■ **Exercise requirements**
Repeat the whole listing exactly as written.

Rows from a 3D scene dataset
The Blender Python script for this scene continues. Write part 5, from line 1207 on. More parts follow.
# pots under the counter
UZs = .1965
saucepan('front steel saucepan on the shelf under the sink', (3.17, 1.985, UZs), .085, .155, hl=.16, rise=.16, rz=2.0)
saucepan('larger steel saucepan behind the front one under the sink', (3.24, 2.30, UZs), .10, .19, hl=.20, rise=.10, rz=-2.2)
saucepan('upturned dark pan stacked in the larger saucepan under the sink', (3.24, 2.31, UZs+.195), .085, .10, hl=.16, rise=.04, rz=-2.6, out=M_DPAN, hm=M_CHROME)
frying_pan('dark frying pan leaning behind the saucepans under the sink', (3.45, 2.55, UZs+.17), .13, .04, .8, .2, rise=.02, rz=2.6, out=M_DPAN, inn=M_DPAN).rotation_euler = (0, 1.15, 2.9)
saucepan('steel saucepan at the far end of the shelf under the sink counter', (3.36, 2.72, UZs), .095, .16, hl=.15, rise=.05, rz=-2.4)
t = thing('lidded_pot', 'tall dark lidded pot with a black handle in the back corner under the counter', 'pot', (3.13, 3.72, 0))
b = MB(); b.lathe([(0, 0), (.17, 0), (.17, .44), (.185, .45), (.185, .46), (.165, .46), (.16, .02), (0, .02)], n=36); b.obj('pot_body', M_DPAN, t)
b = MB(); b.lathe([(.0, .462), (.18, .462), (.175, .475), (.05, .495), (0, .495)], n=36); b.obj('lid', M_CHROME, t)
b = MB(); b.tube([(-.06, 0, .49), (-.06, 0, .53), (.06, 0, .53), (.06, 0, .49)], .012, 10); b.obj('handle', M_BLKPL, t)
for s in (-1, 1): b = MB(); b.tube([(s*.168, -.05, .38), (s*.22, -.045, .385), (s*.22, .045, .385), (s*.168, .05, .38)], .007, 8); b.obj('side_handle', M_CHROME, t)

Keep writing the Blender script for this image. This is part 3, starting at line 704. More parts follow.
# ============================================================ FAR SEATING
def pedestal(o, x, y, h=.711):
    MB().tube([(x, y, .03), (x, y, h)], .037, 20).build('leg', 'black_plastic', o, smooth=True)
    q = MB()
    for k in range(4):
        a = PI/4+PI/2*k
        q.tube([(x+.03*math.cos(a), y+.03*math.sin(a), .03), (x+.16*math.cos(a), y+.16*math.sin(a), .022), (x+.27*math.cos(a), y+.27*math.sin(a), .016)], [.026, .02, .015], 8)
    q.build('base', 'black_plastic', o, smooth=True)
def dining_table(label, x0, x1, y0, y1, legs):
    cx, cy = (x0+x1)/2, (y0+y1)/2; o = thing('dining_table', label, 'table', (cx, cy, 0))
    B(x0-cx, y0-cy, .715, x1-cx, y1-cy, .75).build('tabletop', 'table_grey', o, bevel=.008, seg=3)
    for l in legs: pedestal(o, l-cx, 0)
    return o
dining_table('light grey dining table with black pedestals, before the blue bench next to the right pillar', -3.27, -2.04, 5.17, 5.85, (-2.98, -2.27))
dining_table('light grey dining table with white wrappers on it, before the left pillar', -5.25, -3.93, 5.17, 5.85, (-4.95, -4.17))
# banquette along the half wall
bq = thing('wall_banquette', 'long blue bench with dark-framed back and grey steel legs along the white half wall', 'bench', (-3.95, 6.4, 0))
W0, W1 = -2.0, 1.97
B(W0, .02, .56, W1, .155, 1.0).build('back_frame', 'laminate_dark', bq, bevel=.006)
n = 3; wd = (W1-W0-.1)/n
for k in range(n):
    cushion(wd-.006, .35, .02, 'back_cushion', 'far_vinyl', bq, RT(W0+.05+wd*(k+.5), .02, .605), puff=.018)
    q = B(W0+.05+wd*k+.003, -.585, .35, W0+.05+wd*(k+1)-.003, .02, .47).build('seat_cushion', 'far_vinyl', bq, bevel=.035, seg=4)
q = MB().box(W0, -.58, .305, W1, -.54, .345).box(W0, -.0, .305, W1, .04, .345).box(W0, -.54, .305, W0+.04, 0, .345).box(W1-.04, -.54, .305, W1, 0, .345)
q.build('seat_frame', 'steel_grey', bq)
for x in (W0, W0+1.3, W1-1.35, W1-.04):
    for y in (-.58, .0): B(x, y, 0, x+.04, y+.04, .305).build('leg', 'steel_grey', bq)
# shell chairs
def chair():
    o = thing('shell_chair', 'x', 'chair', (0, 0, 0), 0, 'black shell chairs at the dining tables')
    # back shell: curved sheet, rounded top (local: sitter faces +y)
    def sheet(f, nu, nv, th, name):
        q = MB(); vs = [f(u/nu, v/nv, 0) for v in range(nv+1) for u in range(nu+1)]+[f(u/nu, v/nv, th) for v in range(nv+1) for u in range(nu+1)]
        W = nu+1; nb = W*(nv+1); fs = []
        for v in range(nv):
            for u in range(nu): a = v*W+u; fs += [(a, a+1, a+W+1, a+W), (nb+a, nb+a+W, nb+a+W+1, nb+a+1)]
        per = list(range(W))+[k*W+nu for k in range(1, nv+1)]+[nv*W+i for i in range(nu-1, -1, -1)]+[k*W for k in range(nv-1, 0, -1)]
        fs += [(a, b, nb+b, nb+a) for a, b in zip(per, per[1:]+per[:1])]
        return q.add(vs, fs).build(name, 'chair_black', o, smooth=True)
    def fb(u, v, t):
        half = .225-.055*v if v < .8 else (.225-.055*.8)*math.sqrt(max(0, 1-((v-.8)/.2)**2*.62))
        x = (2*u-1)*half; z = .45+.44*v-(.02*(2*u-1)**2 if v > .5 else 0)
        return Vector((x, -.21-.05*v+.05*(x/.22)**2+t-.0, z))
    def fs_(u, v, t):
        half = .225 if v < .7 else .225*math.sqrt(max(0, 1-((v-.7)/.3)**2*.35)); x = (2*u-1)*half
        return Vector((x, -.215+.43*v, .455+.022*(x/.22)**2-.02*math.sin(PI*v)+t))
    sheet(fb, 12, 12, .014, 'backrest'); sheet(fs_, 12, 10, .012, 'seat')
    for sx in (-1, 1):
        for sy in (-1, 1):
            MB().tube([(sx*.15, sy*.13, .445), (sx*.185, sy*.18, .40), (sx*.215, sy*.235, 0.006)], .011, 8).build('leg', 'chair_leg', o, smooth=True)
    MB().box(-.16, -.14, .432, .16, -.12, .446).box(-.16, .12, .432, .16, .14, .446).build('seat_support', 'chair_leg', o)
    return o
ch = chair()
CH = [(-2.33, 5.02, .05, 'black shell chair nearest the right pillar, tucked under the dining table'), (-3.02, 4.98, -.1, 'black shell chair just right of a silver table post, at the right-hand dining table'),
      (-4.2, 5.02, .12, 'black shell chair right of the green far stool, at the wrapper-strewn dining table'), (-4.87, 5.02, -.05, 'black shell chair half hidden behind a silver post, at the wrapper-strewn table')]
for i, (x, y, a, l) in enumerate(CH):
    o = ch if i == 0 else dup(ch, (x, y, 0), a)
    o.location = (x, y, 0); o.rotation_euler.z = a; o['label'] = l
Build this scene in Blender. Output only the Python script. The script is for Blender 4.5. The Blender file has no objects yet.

■ **Exercise output**
The Blender Python script for this scene continues. Write part 5, from line 1207 on. More parts follow.
# pots under the counter
UZs = .1965
saucepan('front steel saucepan on the shelf under the sink', (3.17, 1.985, UZs), .085, .155, hl=.16, rise=.16, rz=2.0)
saucepan('larger steel saucepan behind the front one under the sink', (3.24, 2.30, UZs), .10, .19, hl=.20, rise=.10, rz=-2.2)
saucepan('upturned dark pan stacked in the larger saucepan under the sink', (3.24, 2.31, UZs+.195), .085, .10, hl=.16, rise=.04, rz=-2.6, out=M_DPAN, hm=M_CHROME)
frying_pan('dark frying pan leaning behind the saucepans under the sink', (3.45, 2.55, UZs+.17), .13, .04, .8, .2, rise=.02, rz=2.6, out=M_DPAN, inn=M_DPAN).rotation_euler = (0, 1.15, 2.9)
saucepan('steel saucepan at the far end of the shelf under the sink counter', (3.36, 2.72, UZs), .095, .16, hl=.15, rise=.05, rz=-2.4)
t = thing('lidded_pot', 'tall dark lidded pot with a black handle in the back corner under the counter', 'pot', (3.13, 3.72, 0))
b = MB(); b.lathe([(0, 0), (.17, 0), (.17, .44), (.185, .45), (.185, .46), (.165, .46), (.16, .02), (0, .02)], n=36); b.obj('pot_body', M_DPAN, t)
b = MB(); b.lathe([(.0, .462), (.18, .462), (.175, .475), (.05, .495), (0, .495)], n=36); b.obj('lid', M_CHROME, t)
b = MB(); b.tube([(-.06, 0, .49), (-.06, 0, .53), (.06, 0, .53), (.06, 0, .49)], .012, 10); b.obj('handle', M_BLKPL, t)
for s in (-1, 1): b = MB(); b.tube([(s*.168, -.05, .38), (s*.22, -.045, .385), (s*.22, .045, .385), (s*.168, .05, .38)], .007, 8); b.obj('side_handle', M_CHROME, t)

Keep writing the Blender script for this image. This is part 3, starting at line 704. More parts follow.
# ============================================================ FAR SEATING
def pedestal(o, x, y, h=.711):
    MB().tube([(x, y, .03), (x, y, h)], .037, 20).build('leg', 'black_plastic', o, smooth=True)
    q = MB()
    for k in range(4):
        a = PI/4+PI/2*k
        q.tube([(x+.03*math.cos(a), y+.03*math.sin(a), .03), (x+.16*math.cos(a), y+.16*math.sin(a), .022), (x+.27*math.cos(a), y+.27*math.sin(a), .016)], [.026, .02, .015], 8)
    q.build('base', 'black_plastic', o, smooth=True)
def dining_table(label, x0, x1, y0, y1, legs):
    cx, cy = (x0+x1)/2, (y0+y1)/2; o = thing('dining_table', label, 'table', (cx, cy, 0))
    B(x0-cx, y0-cy, .715, x1-cx, y1-cy, .75).build('tabletop', 'table_grey', o, bevel=.008, seg=3)
    for l in legs: pedestal(o, l-cx, 0)
    return o
dining_table('light grey dining table with black pedestals, before the blue bench next to the right pillar', -3.27, -2.04, 5.17, 5.85, (-2.98, -2.27))
dining_table('light grey dining table with white wrappers on it, before the left pillar', -5.25, -3.93, 5.17, 5.85, (-4.95, -4.17))
# banquette along the half wall
bq = thing('wall_banquette', 'long blue bench with dark-framed back and grey steel legs along the white half wall', 'bench', (-3.95, 6.4, 0))
W0, W1 = -2.0, 1.97
B(W0, .02, .56, W1, .155, 1.0).build('back_frame', 'laminate_dark', bq, bevel=.006)
n = 3; wd = (W1-W0-.1)/n
for k in range(n):
    cushion(wd-.006, .35, .02, 'back_cushion', 'far_vinyl', bq, RT(W0+.05+wd*(k+.5), .02, .605), puff=.018)
    q = B(W0+.05+wd*k+.003, -.585, .35, W0+.05+wd*(k+1)-.003, .02, .47).build('seat_cushion', 'far_vinyl', bq, bevel=.035, seg=4)
q = MB().box(W0, -.58, .305, W1, -.54, .345).box(W0, -.0, .305, W1, .04, .345).box(W0, -.54, .305, W0+.04, 0, .345).box(W1-.04, -.54, .305, W1, 0, .345)
q.build('seat_frame', 'steel_grey', bq)
for x in (W0, W0+1.3, W1-1.35, W1-.04):
    for y in (-.58, .0): B(x, y, 0, x+.04, y+.04, .305).build('leg', 'steel_grey', bq)
# shell chairs
def chair():
    o = thing('shell_chair', 'x', 'chair', (0, 0, 0), 0, 'black shell chairs at the dining tables')
    # back shell: curved sheet, rounded top (local: sitter faces +y)
    def sheet(f, nu, nv, th, name):
        q = MB(); vs = [f(u/nu, v/nv, 0) for v in range(nv+1) for u in range(nu+1)]+[f(u/nu, v/nv, th) for v in range(nv+1) for u in range(nu+1)]
        W = nu+1; nb = W*(nv+1); fs = []
        for v in range(nv):
            for u in range(nu): a = v*W+u; fs += [(a, a+1, a+W+1, a+W), (nb+a, nb+a+W, nb+a+W+1, nb+a+1)]
        per = list(range(W))+[k*W+nu for k in range(1, nv+1)]+[nv*W+i for i in range(nu-1, -1, -1)]+[k*W for k in range(nv-1, 0, -1)]
        fs += [(a, b, nb+b, nb+a) for a, b in zip(per, per[1:]+per[:1])]
        return q.add(vs, fs).build(name, 'chair_black', o, smooth=True)
    def fb(u, v, t):
        half = .225-.055*v if v < .8 else (.225-.055*.8)*math.sqrt(max(0, 1-((v-.8)/.2)**2*.62))
        x = (2*u-1)*half; z = .45+.44*v-(.02*(2*u-1)**2 if v > .5 else 0)
        return Vector((x, -.21-.05*v+.05*(x/.22)**2+t-.0, z))
    def fs_(u, v, t):
        half = .225 if v < .7 else .225*math.sqrt(max(0, 1-((v-.7)/.3)**2*.35)); x = (2*u-1)*half
        return Vector((x, -.215+.43*v, .455+.022*(x/.22)**2-.02*math.sin(PI*v)+t))
    sheet(fb, 12, 12, .014, 'backrest'); sheet(fs_, 12, 10, .012, 'seat')
    for sx in (-1, 1):
        for sy in (-1, 1):
            MB().tube([(sx*.15, sy*.13, .445), (sx*.185, sy*.18, .40), (sx*.215, sy*.235, 0.006)], .011, 8).build('leg', 'chair_leg', o, smooth=True)
    MB().box(-.16, -.14, .432, .16, -.12, .446).box(-.16, .12, .432, .16, .14, .446).build('seat_support', 'chair_leg', o)
    return o
ch = chair()
CH = [(-2.33, 5.02, .05, 'black shell chair nearest the right pillar, tucked under the dining table'), (-3.02, 4.98, -.1, 'black shell chair just right of a silver table post, at the right-hand dining table'),
      (-4.2, 5.02, .12, 'black shell chair right of the green far stool, at the wrapper-strewn dining table'), (-4.87, 5.02, -.05, 'black shell chair half hidden behind a silver post, at the wrapper-strewn table')]
for i, (x, y, a, l) in enumerate(CH):
    o = ch if i == 0 else dup(ch, (x, y, 0), a)
    o.location = (x, y, 0); o.rotation_euler.z = a; o['label'] = l
Build this scene in Blender. Output only the Python script. The script is for Blender 4.5. The Blender file has no objects yet.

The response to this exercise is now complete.